> _Do this_:
Pictures within the data are to be left out; everything else must be reproduced exactly.

> _Dataset content_:
##############################

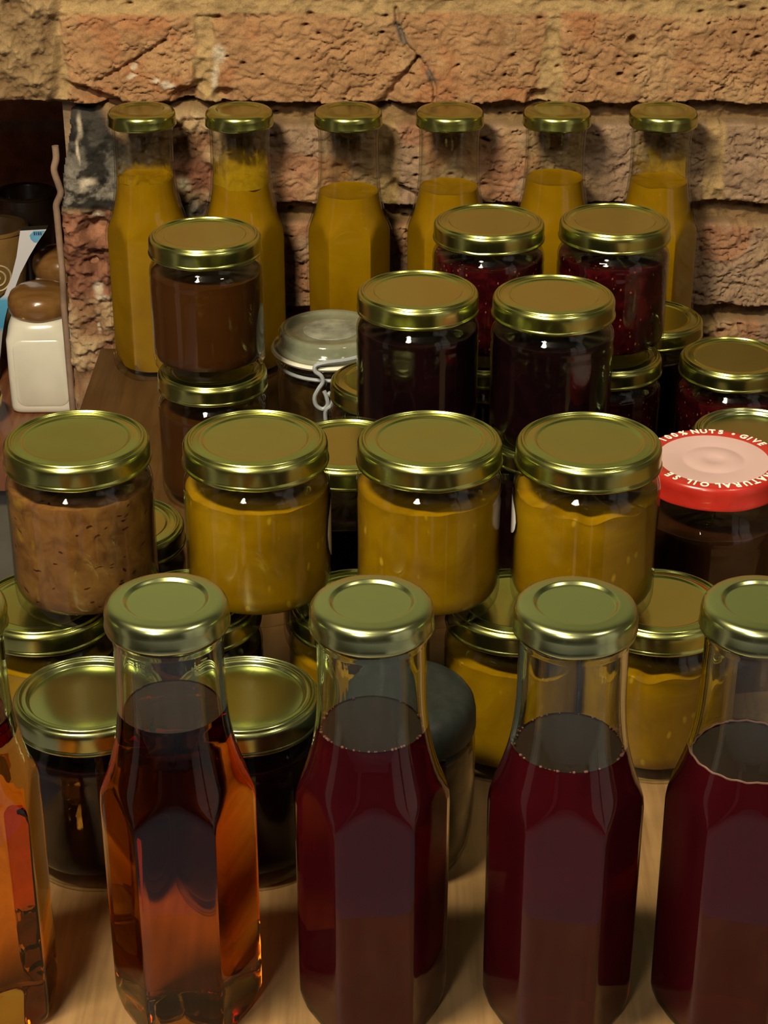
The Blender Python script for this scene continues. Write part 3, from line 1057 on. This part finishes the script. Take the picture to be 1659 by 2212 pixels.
def film_mat(name, color, seed, lo, hi):
    """thin dried film of sauce on the glass: ragged cover, clear between the splashes"""
    m, nt, out = new_mat(name)
    n = noise(nt, 75, 5, 0.6, stretch=(1.0, 1.0, 0.6), dist=1.2)
    n2 = noise(nt, 300, 3)
    tc = N(nt, 'ShaderNodeTexCoord')
    sp = N(nt, 'ShaderNodeSeparateXYZ')
    nt.links.new(tc.outputs['Object'], sp.inputs[0])
    zr = N(nt, 'ShaderNodeMapRange')
    zr.inputs['From Min'].default_value = lo
    zr.inputs['From Max'].default_value = hi
    zr.inputs['To Min'].default_value = 0.34
    zr.inputs['To Max'].default_value = -0.12
    nt.links.new(sp.outputs[2], zr.inputs['Value'])
    ad = N(nt, 'ShaderNodeMath', operation='ADD')
    nt.links.new(n, ad.inputs[0])
    nt.links.new(zr.outputs[0], ad.inputs[1])
    cover = ramp(nt, ad.outputs[0], [(0.56, (0, 0, 0)), (0.66, (0.55, 0.55, 0.55)), (0.78, (0.85, 0.85, 0.85))])
    d = N(nt, 'ShaderNodeBsdfDiffuse')
    nt.links.new(ramp(nt, n2, [(0.3, tuple(c * 0.8 for c in color)), (0.7, color)]), d.inputs[0])
    t = N(nt, 'ShaderNodeBsdfTransparent')
    mx = N(nt, 'ShaderNodeMixShader')
    nt.links.new(cover, mx.inputs[0])
    nt.links.new(t.outputs[0], mx.inputs[1])
    nt.links.new(d.outputs[0], mx.inputs[2])
    nt.links.new(mx.outputs[0], out.inputs[0])
    return m


def smear(parent, a0, a1, z0, z1, mat):
    """dried film clinging to the inside of the neck between two heights"""
    n, m_ = 60, 24
    V, F = [], []
    for j in range(m_ + 1):
        z = z0 + (z1 - z0) * j / m_
        r = float(np.interp(z, [c[0] for c in CR], [c[1] for c in CR])) - 0.0014 - 0.0002
        for i in range(n + 1):
            a = a0 + (a1 - a0) * i / n
            V.append((r * math.cos(a), r * math.sin(a), z))
    for j in range(m_):
        for i in range(n):
            b = j * (n + 1) + i
            F.append((b, b + 1, b + n + 2, b + n + 1))
    return mesh_obj('smear', V, F, mat, parent)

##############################

> _Solution for this exercise_:
The Blender Python script for this scene continues. Write part 3, from line 1057 on. This part finishes the script. Take the picture to be 1659 by 2212 pixels.
def film_mat(name, color, seed, lo, hi):
    """thin dried film of sauce on the glass: ragged cover, clear between the splashes"""
    m, nt, out = new_mat(name)
    n = noise(nt, 75, 5, 0.6, stretch=(1.0, 1.0, 0.6), dist=1.2)
    n2 = noise(nt, 300, 3)
    tc = N(nt, 'ShaderNodeTexCoord')
    sp = N(nt, 'ShaderNodeSeparateXYZ')
    nt.links.new(tc.outputs['Object'], sp.inputs[0])
    zr = N(nt, 'ShaderNodeMapRange')
    zr.inputs['From Min'].default_value = lo
    zr.inputs['From Max'].default_value = hi
    zr.inputs['To Min'].default_value = 0.34
    zr.inputs['To Max'].default_value = -0.12
    nt.links.new(sp.outputs[2], zr.inputs['Value'])
    ad = N(nt, 'ShaderNodeMath', operation='ADD')
    nt.links.new(n, ad.inputs[0])
    nt.links.new(zr.outputs[0], ad.inputs[1])
    cover = ramp(nt, ad.outputs[0], [(0.56, (0, 0, 0)), (0.66, (0.55, 0.55, 0.55)), (0.78, (0.85, 0.85, 0.85))])
    d = N(nt, 'ShaderNodeBsdfDiffuse')
    nt.links.new(ramp(nt, n2, [(0.3, tuple(c * 0.8 for c in color)), (0.7, color)]), d.inputs[0])
    t = N(nt, 'ShaderNodeBsdfTransparent')
    mx = N(nt, 'ShaderNodeMixShader')
    nt.links.new(cover, mx.inputs[0])
    nt.links.new(t.outputs[0], mx.inputs[1])
    nt.links.new(d.outputs[0], mx.inputs[2])
    nt.links.new(mx.outputs[0], out.inputs[0])
    return m


def smear(parent, a0, a1, z0, z1, mat):
    """dried film clinging to the inside of the neck between two heights"""
    n, m_ = 60, 24
    V, F = [], []
    for j in range(m_ + 1):
        z = z0 + (z1 - z0) * j / m_
        r = float(np.interp(z, [c[0] for c in CR], [c[1] for c in CR])) - 0.0014 - 0.0002
        for i in range(n + 1):
            a = a0 + (a1 - a0) * i / n
            V.append((r * math.cos(a), r * math.sin(a), z))
    for j in range(m_):
        for i in range(n):
            b = j * (n + 1) + i
            F.append((b, b + 1, b + n + 2, b + n + 1))
    return mesh_obj('smear', V, F, mat, parent)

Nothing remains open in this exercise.